begin Exercise inputs
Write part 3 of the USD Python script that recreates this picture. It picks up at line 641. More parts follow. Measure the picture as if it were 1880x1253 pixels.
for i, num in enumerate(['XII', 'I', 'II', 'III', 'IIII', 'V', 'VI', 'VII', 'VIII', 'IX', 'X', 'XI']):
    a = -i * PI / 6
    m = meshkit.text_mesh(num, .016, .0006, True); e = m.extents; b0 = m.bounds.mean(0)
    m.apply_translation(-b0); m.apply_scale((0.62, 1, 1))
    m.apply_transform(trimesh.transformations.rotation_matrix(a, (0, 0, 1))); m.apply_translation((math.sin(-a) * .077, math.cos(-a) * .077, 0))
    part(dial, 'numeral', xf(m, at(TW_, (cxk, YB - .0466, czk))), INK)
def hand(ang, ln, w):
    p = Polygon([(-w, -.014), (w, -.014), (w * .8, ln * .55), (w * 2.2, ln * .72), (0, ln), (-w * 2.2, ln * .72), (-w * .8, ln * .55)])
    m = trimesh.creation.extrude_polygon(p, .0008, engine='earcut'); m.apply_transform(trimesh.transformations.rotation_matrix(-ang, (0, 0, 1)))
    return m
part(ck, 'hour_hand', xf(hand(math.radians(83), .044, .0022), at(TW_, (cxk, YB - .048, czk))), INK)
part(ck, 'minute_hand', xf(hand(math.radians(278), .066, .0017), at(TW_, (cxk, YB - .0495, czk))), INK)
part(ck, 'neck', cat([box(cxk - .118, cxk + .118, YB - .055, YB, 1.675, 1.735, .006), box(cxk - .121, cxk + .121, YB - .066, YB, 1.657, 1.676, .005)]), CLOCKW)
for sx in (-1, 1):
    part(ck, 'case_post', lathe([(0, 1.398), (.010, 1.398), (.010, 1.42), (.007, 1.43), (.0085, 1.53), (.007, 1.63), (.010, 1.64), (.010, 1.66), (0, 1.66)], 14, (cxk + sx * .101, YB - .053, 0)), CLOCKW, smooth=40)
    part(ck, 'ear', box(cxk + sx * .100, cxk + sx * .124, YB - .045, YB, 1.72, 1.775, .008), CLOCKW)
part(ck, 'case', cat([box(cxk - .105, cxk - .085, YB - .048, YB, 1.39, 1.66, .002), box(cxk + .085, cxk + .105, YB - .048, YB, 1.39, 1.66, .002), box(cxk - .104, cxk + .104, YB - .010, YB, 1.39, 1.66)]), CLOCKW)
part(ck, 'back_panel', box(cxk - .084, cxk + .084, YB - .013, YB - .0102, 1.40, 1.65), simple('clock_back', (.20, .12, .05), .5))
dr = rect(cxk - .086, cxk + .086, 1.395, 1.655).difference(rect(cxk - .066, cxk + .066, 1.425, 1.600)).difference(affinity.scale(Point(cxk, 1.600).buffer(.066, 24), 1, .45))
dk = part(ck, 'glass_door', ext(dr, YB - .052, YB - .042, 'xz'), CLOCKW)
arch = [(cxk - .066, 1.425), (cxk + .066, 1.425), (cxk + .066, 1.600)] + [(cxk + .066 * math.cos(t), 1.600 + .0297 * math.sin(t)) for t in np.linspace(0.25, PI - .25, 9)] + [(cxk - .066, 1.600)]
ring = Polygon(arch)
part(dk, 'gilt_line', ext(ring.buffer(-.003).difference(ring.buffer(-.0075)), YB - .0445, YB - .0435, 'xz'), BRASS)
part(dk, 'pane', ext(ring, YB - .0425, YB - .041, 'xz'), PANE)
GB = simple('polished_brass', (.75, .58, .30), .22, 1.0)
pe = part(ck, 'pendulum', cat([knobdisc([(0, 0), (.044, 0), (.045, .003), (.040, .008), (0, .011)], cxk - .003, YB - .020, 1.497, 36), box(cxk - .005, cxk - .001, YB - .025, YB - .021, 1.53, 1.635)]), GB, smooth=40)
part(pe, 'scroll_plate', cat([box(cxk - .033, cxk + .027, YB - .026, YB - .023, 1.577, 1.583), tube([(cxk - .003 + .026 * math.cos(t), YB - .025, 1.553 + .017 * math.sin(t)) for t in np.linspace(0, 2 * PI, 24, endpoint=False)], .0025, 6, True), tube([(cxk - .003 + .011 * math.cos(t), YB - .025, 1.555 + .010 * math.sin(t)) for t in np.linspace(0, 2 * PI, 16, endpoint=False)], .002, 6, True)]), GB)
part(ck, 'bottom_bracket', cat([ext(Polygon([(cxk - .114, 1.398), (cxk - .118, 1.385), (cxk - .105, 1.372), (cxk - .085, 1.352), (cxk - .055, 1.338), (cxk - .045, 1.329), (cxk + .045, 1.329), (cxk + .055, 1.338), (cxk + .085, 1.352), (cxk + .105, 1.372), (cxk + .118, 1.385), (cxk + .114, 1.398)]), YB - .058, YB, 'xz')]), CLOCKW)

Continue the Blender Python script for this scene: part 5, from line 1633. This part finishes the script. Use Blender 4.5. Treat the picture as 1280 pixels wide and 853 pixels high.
end Exercise inputs
Problem:
Every line of the data above should be reproduced word for word.

The output:
Write part 3 of the USD Python script that recreates this picture. It picks up at line 641. More parts follow. Measure the picture as if it were 1880x1253 pixels.
for i, num in enumerate(['XII', 'I', 'II', 'III', 'IIII', 'V', 'VI', 'VII', 'VIII', 'IX', 'X', 'XI']):
    a = -i * PI / 6
    m = meshkit.text_mesh(num, .016, .0006, True); e = m.extents; b0 = m.bounds.mean(0)
    m.apply_translation(-b0); m.apply_scale((0.62, 1, 1))
    m.apply_transform(trimesh.transformations.rotation_matrix(a, (0, 0, 1))); m.apply_translation((math.sin(-a) * .077, math.cos(-a) * .077, 0))
    part(dial, 'numeral', xf(m, at(TW_, (cxk, YB - .0466, czk))), INK)
def hand(ang, ln, w):
    p = Polygon([(-w, -.014), (w, -.014), (w * .8, ln * .55), (w * 2.2, ln * .72), (0, ln), (-w * 2.2, ln * .72), (-w * .8, ln * .55)])
    m = trimesh.creation.extrude_polygon(p, .0008, engine='earcut'); m.apply_transform(trimesh.transformations.rotation_matrix(-ang, (0, 0, 1)))
    return m
part(ck, 'hour_hand', xf(hand(math.radians(83), .044, .0022), at(TW_, (cxk, YB - .048, czk))), INK)
part(ck, 'minute_hand', xf(hand(math.radians(278), .066, .0017), at(TW_, (cxk, YB - .0495, czk))), INK)
part(ck, 'neck', cat([box(cxk - .118, cxk + .118, YB - .055, YB, 1.675, 1.735, .006), box(cxk - .121, cxk + .121, YB - .066, YB, 1.657, 1.676, .005)]), CLOCKW)
for sx in (-1, 1):
    part(ck, 'case_post', lathe([(0, 1.398), (.010, 1.398), (.010, 1.42), (.007, 1.43), (.0085, 1.53), (.007, 1.63), (.010, 1.64), (.010, 1.66), (0, 1.66)], 14, (cxk + sx * .101, YB - .053, 0)), CLOCKW, smooth=40)
    part(ck, 'ear', box(cxk + sx * .100, cxk + sx * .124, YB - .045, YB, 1.72, 1.775, .008), CLOCKW)
part(ck, 'case', cat([box(cxk - .105, cxk - .085, YB - .048, YB, 1.39, 1.66, .002), box(cxk + .085, cxk + .105, YB - .048, YB, 1.39, 1.66, .002), box(cxk - .104, cxk + .104, YB - .010, YB, 1.39, 1.66)]), CLOCKW)
part(ck, 'back_panel', box(cxk - .084, cxk + .084, YB - .013, YB - .0102, 1.40, 1.65), simple('clock_back', (.20, .12, .05), .5))
dr = rect(cxk - .086, cxk + .086, 1.395, 1.655).difference(rect(cxk - .066, cxk + .066, 1.425, 1.600)).difference(affinity.scale(Point(cxk, 1.600).buffer(.066, 24), 1, .45))
dk = part(ck, 'glass_door', ext(dr, YB - .052, YB - .042, 'xz'), CLOCKW)
arch = [(cxk - .066, 1.425), (cxk + .066, 1.425), (cxk + .066, 1.600)] + [(cxk + .066 * math.cos(t), 1.600 + .0297 * math.sin(t)) for t in np.linspace(0.25, PI - .25, 9)] + [(cxk - .066, 1.600)]
ring = Polygon(arch)
part(dk, 'gilt_line', ext(ring.buffer(-.003).difference(ring.buffer(-.0075)), YB - .0445, YB - .0435, 'xz'), BRASS)
part(dk, 'pane', ext(ring, YB - .0425, YB - .041, 'xz'), PANE)
GB = simple('polished_brass', (.75, .58, .30), .22, 1.0)
pe = part(ck, 'pendulum', cat([knobdisc([(0, 0), (.044, 0), (.045, .003), (.040, .008), (0, .011)], cxk - .003, YB - .020, 1.497, 36), box(cxk - .005, cxk - .001, YB - .025, YB - .021, 1.53, 1.635)]), GB, smooth=40)
part(pe, 'scroll_plate', cat([box(cxk - .033, cxk + .027, YB - .026, YB - .023, 1.577, 1.583), tube([(cxk - .003 + .026 * math.cos(t), YB - .025, 1.553 + .017 * math.sin(t)) for t in np.linspace(0, 2 * PI, 24, endpoint=False)], .0025, 6, True), tube([(cxk - .003 + .011 * math.cos(t), YB - .025, 1.555 + .010 * math.sin(t)) for t in np.linspace(0, 2 * PI, 16, endpoint=False)], .002, 6, True)]), GB)
part(ck, 'bottom_bracket', cat([ext(Polygon([(cxk - .114, 1.398), (cxk - .118, 1.385), (cxk - .105, 1.372), (cxk - .085, 1.352), (cxk - .055, 1.338), (cxk - .045, 1.329), (cxk + .045, 1.329), (cxk + .055, 1.338), (cxk + .085, 1.352), (cxk + .105, 1.372), (cxk + .118, 1.385), (cxk + .114, 1.398)]), YB - .058, YB, 'xz')]), CLOCKW)

Continue the Blender Python script for this scene: part 5, from line 1633. This part finishes the script. Use Blender 4.5. Treat the picture as 1280 pixels wide and 853 pixels high.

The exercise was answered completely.